Problem statement> Reproduce each line of the material precisely.

+---+

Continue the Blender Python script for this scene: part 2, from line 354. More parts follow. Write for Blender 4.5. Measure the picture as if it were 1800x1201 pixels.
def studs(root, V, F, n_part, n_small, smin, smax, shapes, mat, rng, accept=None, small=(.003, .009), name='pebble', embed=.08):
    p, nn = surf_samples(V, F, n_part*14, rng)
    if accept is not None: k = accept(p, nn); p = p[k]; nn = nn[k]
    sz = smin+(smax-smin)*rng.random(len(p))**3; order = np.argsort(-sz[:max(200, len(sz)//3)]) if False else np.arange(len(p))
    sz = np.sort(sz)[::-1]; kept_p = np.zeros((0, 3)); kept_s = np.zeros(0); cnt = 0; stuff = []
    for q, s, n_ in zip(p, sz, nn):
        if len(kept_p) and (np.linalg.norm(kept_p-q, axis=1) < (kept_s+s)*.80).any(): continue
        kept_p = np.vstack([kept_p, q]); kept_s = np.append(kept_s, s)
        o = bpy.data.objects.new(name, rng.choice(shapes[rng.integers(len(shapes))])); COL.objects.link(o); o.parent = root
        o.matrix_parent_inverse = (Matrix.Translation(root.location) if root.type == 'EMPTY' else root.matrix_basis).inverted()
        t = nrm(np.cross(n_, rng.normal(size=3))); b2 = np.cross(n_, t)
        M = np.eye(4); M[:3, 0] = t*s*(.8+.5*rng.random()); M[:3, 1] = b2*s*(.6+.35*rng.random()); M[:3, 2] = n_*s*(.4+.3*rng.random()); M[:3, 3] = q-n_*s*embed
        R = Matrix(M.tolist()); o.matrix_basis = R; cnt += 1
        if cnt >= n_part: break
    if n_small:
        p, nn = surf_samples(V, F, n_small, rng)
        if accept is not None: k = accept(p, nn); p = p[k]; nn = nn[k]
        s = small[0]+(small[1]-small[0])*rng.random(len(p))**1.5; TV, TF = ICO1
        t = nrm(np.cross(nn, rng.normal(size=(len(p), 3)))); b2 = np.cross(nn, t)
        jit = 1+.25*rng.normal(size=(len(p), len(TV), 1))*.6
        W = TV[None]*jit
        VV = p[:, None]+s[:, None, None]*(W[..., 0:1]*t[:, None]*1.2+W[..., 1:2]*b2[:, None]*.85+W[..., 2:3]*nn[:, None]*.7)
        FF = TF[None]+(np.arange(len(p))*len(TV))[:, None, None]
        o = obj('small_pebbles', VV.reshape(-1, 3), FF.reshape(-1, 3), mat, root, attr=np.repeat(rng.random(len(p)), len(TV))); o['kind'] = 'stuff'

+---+

Response below>
Continue the Blender Python script for this scene: part 2, from line 354. More parts follow. Write for Blender 4.5. Measure the picture as if it were 1800x1201 pixels.
def studs(root, V, F, n_part, n_small, smin, smax, shapes, mat, rng, accept=None, small=(.003, .009), name='pebble', embed=.08):
    p, nn = surf_samples(V, F, n_part*14, rng)
    if accept is not None: k = accept(p, nn); p = p[k]; nn = nn[k]
    sz = smin+(smax-smin)*rng.random(len(p))**3; order = np.argsort(-sz[:max(200, len(sz)//3)]) if False else np.arange(len(p))
    sz = np.sort(sz)[::-1]; kept_p = np.zeros((0, 3)); kept_s = np.zeros(0); cnt = 0; stuff = []
    for q, s, n_ in zip(p, sz, nn):
        if len(kept_p) and (np.linalg.norm(kept_p-q, axis=1) < (kept_s+s)*.80).any(): continue
        kept_p = np.vstack([kept_p, q]); kept_s = np.append(kept_s, s)
        o = bpy.data.objects.new(name, rng.choice(shapes[rng.integers(len(shapes))])); COL.objects.link(o); o.parent = root
        o.matrix_parent_inverse = (Matrix.Translation(root.location) if root.type == 'EMPTY' else root.matrix_basis).inverted()
        t = nrm(np.cross(n_, rng.normal(size=3))); b2 = np.cross(n_, t)
        M = np.eye(4); M[:3, 0] = t*s*(.8+.5*rng.random()); M[:3, 1] = b2*s*(.6+.35*rng.random()); M[:3, 2] = n_*s*(.4+.3*rng.random()); M[:3, 3] = q-n_*s*embed
        R = Matrix(M.tolist()); o.matrix_basis = R; cnt += 1
        if cnt >= n_part: break
    if n_small:
        p, nn = surf_samples(V, F, n_small, rng)
        if accept is not None: k = accept(p, nn); p = p[k]; nn = nn[k]
        s = small[0]+(small[1]-small[0])*rng.random(len(p))**1.5; TV, TF = ICO1
        t = nrm(np.cross(nn, rng.normal(size=(len(p), 3)))); b2 = np.cross(nn, t)
        jit = 1+.25*rng.normal(size=(len(p), len(TV), 1))*.6
        W = TV[None]*jit
        VV = p[:, None]+s[:, None, None]*(W[..., 0:1]*t[:, None]*1.2+W[..., 1:2]*b2[:, None]*.85+W[..., 2:3]*nn[:, None]*.7)
        FF = TF[None]+(np.arange(len(p))*len(TV))[:, None, None]
        o = obj('small_pebbles', VV.reshape(-1, 3), FF.reshape(-1, 3), mat, root, attr=np.repeat(rng.random(len(p)), len(TV))); o['kind'] = 'stuff'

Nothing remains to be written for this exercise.